The wall of denial and ignorance around race is a big fucking pain in the ass and demoralizing because it makes people feel even more isolated - like victim-blaming does. But the ruling class puts in a huge amount of energy in maintaining the invisibility and marginilization of people as well as cultivating this ignorance. Most Prisons are hidden away in small towns (like concentration camps), and the re-segregation of society allows for concentrated policing or abuse of immigrants and no one outside of that neighborhood ever sees it. Then there's the ideological shit where the local news victim-blames anyone who is a victim of police brutality as a "gang member or someone with ties to gang members" and anyone who complains of racism is "playing the race card".
Vladimir Innit Lenin
2nd September 2013, 12:01
I can never decide if the institutional racism in media (you know, white 18 year olds are 'lovely, middle class children', whereas black 18 year olds are inevitably described as 'gang members who have had brushes with the law' or whatever) is the product of conspiracy from upon-high, like a directive to use certain words to describe certain groups, or if those who write and broadcast the news are themselves 'brainwashed' in a sense, i.e. it's just become a media norm to associate certain groups with certain word descriptions.
Jimmie Higgins
2nd September 2013, 13:04
I can never decide if the institutional racism in media (you know, white 18 year olds are 'lovely, middle class children', whereas black 18 year olds are inevitably described as 'gang members who have had brushes with the law' or whatever) is the product of conspiracy from upon-high, like a directive to use certain words to describe certain groups, or if those who write and broadcast the news are themselves 'brainwashed' in a sense, i.e. it's just become a media norm to associate certain groups with certain word descriptions.
A bit of both probably. The "On high" part probably comes into play mostly with ruling class attempts to reverse the balance of forces in regards to social movements in the 60s and 70s. On the one hand, propaganda is needed to justify the direct repression used against black militants and new leftists; politically there is also the "Southern Strategy" of creating a racial wedge by rallying the old segregationist elements behind a neoliberal program (rather than oppose school intergration, join us in smashing unions and creating privite schools which won't have to be as regulated by civil rights laws etc - "school choice" is a much more persuasive rallying cry than "segregation forever!").
In media representation, I think it's probably a convergance of different interests: the federal government started all these "war on drugs" initiatives which gave local police more money and weapons and such for more drug busts.
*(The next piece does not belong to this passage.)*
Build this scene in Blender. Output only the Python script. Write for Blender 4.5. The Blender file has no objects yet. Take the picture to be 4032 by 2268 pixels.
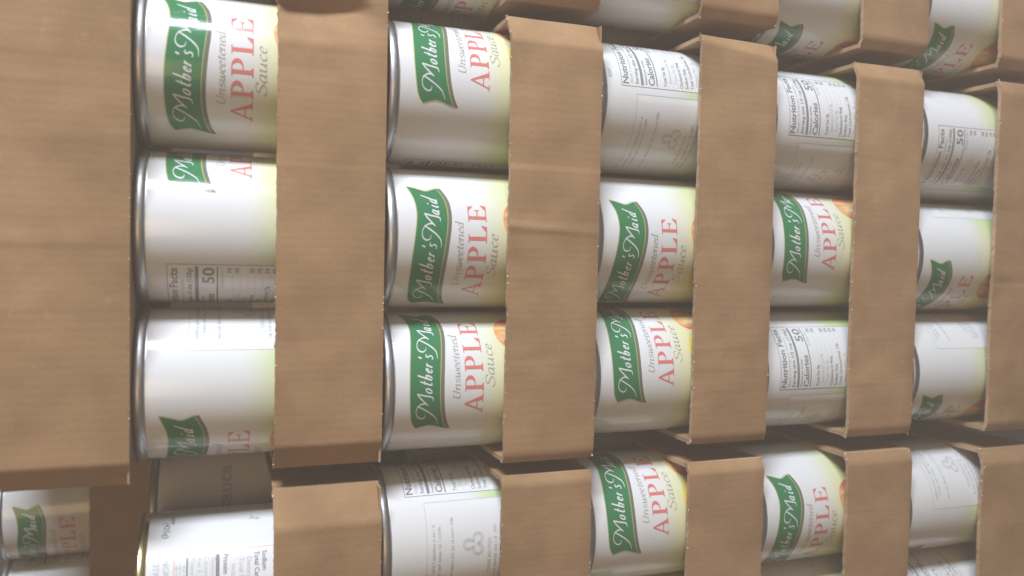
import bpy, bmesh, math, random
from mathutils import Matrix, Vector, noise

random.seed(7)
sc = bpy.context.scene
MM = 0.001

# ------------------------------------------------------------------ camera
cam_d = bpy.data.cameras.new('camera')
cam = bpy.data.objects.new('camera', cam_d)
sc.collection.objects.link(cam)
cam_d.sensor_fit = 'HORIZONTAL'
cam_d.sensor_width = 36.0
cam_d.lens = 3164.2 / 4032 * 36.0
cam_d.clip_start = 0.01
cam_d.clip_end = 50
CAMR = Vector((0.0206, -0.3397, -0.9403)).normalized()      # picture right = down the stack
CAMB = Vector((0.0380, -0.9396, 0.3402))                    # towards the viewer
CAMB = (CAMB - CAMR * CAMB.dot(CAMR)).normalized()
CAMU = CAMB.cross(CAMR)                                      # picture up = to the right along the stack
M3 = Matrix((CAMR, CAMU, CAMB)).transposed()
cam.matrix_world = Matrix.Translation((-8.731*MM, -380.03*MM, -36.95*MM)) @ M3.to_4x4()
cam_d.dof.use_dof = True
cam_d.dof.focus_distance = 0.43
cam_d.dof.aperture_fstop = 6.5
sc.camera = cam

# ------------------------------------------------------------------ world, lamps, exposure
w = bpy.data.worlds.new('World'); sc.world = w; w.use_nodes = True
bg = w.node_tree.nodes['Background']
bg.inputs['Color'].default_value = (1.0, 0.86, 0.72, 1); bg.inputs['Strength'].default_value = 0.025

def area(name, loc, target, sx, sy, power, col):
    d = bpy.data.lights.new(name, 'AREA'); d.shape = 'RECTANGLE'; d.size = sx; d.size_y = sy
    d.energy = power; d.color = col
    o = bpy.data.objects.new(name, d); sc.collection.objects.link(o)
    o.location = loc
    o.rotation_euler = (Vector(target) - Vector(loc)).to_track_quat('-Z', 'Y').to_euler()
    return o
def bearing(deg, dist, z):                       # 0 = straight out from the stack front, 90 = along it to the right
    a = math.radians(deg); return (dist*math.sin(a), -dist*math.cos(a), z)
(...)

Since they were already repressing black and poor communities and because a poor street drug dealer is less likely to legally be able to fight against arrests than someone dealing coke to bankers, it was much easier to get the federal cash by rounding up black kids on a corner. Since the local media wants sensationalism and the local pigs want to justify their repressive sweeping tactics and militarization of their forces, it's in both of their interests to have the news report that the people being rounded up are crazed sociopaths. Politicians also sell these ideas to get support and also to justify crack-downs and elimination of services. So the way I see it, it's really just a huge tangle and that's why racism is so pervasive in so many ways and we can't really just point to these bad politicians or these bad institutions... it's the whole rotten pile.